Ojulari also disclosed that NNPC resumed full monthly remittances to the Federation Account in July 2025, reinstated monthly business performance reporting and hosted its first-ever earnings call in November 2025 as part of efforts to strengthen transparency, accountability and investor confidence.
Also speaking at the conference, the Minister of State for Petroleum Resources (Gas), Ekperikpe Ekpo, said reforms under the Petroleum Industry Act had replaced regulatory uncertainty with a transparent and investor-friendly framework, restoring investor confidence in Nigeria’s gas sector.
“We are moving from a nation that simply processes gas to a nation that is entirely powered by gas,” Ekpo said.
He noted that Nigeria’s estimated 215 trillion cubic feet of natural gas reserves the largest in Africa position the country to strengthen global energy security while driving domestic industrialisation.
Ekpo disclosed that the AKK gas pipeline had been laid and would be commissioned before the end of the year, alongside the completion of the OB3 gas project.

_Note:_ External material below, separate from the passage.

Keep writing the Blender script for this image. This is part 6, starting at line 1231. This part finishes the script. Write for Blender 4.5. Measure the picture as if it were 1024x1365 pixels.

“What is remaining is to cross the T’s and dot the I’s and hand over the project for commissioning before the end of this year,” he said.
The minister also said the Nigeria LNG Train 7 expansion project would increase production capacity from 22 million tonnes per annum to 30 million tonnes upon completion.
He highlighted the National Clean Cooking Programme, which targets the distribution of liquefied petroleum gas (LPG) to five million households by 2030, and the Presidential Compressed Natural Gas (CNG) Initiative, which is expected to reduce transportation costs by up to 50 per cent.
On regional energy integration, Ekpo reaffirmed Nigeria’s commitment to the Trans-Saharan Gas Pipeline and the West African Atlantic Gas Pipeline, projects designed to expand Nigerian gas exports to North African, European and West African markets.
He also described Nigeria’s admission as an association country of the International Energy Agency (IEA) on July 2, 2026 the first member of OPEC to attain the status as a strong signal of growing international confidence in the country’s energy reforms.
“Nigeria is open for business, and we have established a stable, competitive, and highly predictable investment environment,” the minister said.
Now in its 25th edition, NOG Energy Week remains Africa’s premier oil, gas and energy conference, bringing together policymakers, global energy leaders, investors and industry stakeholders to shape the future of energy, sustainability and industrial development across the continent.